(WHAT TO PRODUCE)
Write the material out again in full, word for word. Do not include the pictures.

(DATA BLOCK)
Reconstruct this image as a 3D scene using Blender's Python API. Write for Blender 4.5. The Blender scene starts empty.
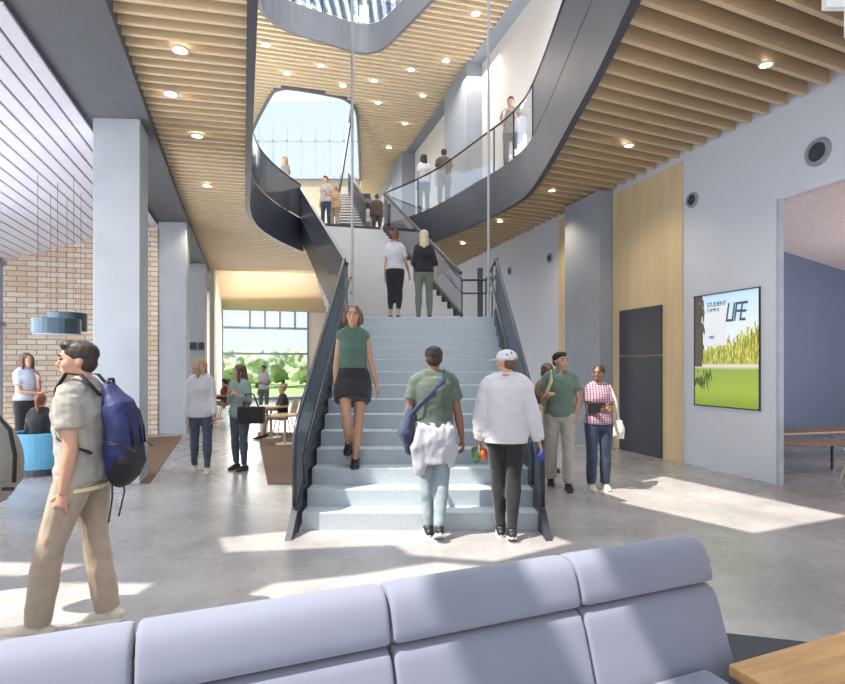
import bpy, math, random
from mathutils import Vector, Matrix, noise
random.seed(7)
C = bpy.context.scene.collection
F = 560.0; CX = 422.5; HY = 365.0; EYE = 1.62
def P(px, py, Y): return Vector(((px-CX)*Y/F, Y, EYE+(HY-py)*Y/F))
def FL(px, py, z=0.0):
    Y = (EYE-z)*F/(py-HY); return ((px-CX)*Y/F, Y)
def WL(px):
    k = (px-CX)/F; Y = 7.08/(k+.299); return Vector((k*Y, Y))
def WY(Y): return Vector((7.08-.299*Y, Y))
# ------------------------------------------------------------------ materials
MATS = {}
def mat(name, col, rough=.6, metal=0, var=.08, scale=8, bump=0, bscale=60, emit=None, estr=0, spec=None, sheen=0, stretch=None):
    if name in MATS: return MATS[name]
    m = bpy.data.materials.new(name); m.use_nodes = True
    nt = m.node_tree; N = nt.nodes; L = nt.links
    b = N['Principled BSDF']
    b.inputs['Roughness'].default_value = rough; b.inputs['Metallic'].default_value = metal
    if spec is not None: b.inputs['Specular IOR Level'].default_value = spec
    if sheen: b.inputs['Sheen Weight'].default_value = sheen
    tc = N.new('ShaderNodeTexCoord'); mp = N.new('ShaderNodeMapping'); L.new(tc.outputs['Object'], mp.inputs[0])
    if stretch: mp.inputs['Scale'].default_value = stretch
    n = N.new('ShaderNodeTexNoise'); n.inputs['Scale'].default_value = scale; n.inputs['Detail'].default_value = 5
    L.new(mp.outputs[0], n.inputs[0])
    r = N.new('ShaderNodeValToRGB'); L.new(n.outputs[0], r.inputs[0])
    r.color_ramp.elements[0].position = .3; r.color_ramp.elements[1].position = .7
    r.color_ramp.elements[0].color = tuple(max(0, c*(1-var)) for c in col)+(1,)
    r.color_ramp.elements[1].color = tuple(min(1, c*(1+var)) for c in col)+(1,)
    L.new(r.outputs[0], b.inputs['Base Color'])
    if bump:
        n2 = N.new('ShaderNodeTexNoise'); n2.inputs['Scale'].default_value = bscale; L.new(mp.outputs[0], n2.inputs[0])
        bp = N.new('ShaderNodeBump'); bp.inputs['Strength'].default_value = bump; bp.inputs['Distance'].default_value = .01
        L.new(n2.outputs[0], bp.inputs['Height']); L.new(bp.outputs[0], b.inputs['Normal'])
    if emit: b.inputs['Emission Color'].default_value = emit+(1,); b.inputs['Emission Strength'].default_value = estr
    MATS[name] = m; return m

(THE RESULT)
Reconstruct this image as a 3D scene using Blender's Python API. Write for Blender 4.5. The Blender scene starts empty.
import bpy, math, random
from mathutils import Vector, Matrix, noise
random.seed(7)
C = bpy.context.scene.collection
F = 560.0; CX = 422.5; HY = 365.0; EYE = 1.62
def P(px, py, Y): return Vector(((px-CX)*Y/F, Y, EYE+(HY-py)*Y/F))
def FL(px, py, z=0.0):
    Y = (EYE-z)*F/(py-HY); return ((px-CX)*Y/F, Y)
def WL(px):
    k = (px-CX)/F; Y = 7.08/(k+.299); return Vector((k*Y, Y))
def WY(Y): return Vector((7.08-.299*Y, Y))
# ------------------------------------------------------------------ materials
MATS = {}
def mat(name, col, rough=.6, metal=0, var=.08, scale=8, bump=0, bscale=60, emit=None, estr=0, spec=None, sheen=0, stretch=None):
    if name in MATS: return MATS[name]
    m = bpy.data.materials.new(name); m.use_nodes = True
    nt = m.node_tree; N = nt.nodes; L = nt.links
    b = N['Principled BSDF']
    b.inputs['Roughness'].default_value = rough; b.inputs['Metallic'].default_value = metal
    if spec is not None: b.inputs['Specular IOR Level'].default_value = spec
    if sheen: b.inputs['Sheen Weight'].default_value = sheen
    tc = N.new('ShaderNodeTexCoord'); mp = N.new('ShaderNodeMapping'); L.new(tc.outputs['Object'], mp.inputs[0])
    if stretch: mp.inputs['Scale'].default_value = stretch
    n = N.new('ShaderNodeTexNoise'); n.inputs['Scale'].default_value = scale; n.inputs['Detail'].default_value = 5
    L.new(mp.outputs[0], n.inputs[0])
    r = N.new('ShaderNodeValToRGB'); L.new(n.outputs[0], r.inputs[0])
    r.color_ramp.elements[0].position = .3; r.color_ramp.elements[1].position = .7
    r.color_ramp.elements[0].color = tuple(max(0, c*(1-var)) for c in col)+(1,)
    r.color_ramp.elements[1].color = tuple(min(1, c*(1+var)) for c in col)+(1,)
    L.new(r.outputs[0], b.inputs['Base Color'])
    if bump:
        n2 = N.new('ShaderNodeTexNoise'); n2.inputs['Scale'].default_value = bscale; L.new(mp.outputs[0], n2.inputs[0])
        bp = N.new('ShaderNodeBump'); bp.inputs['Strength'].default_value = bump; bp.inputs['Distance'].default_value = .01
        L.new(n2.outputs[0], bp.inputs['Height']); L.new(bp.outputs[0], b.inputs['Normal'])
    if emit: b.inputs['Emission Color'].default_value = emit+(1,); b.inputs['Emission Strength'].default_value = estr
    MATS[name] = m; return m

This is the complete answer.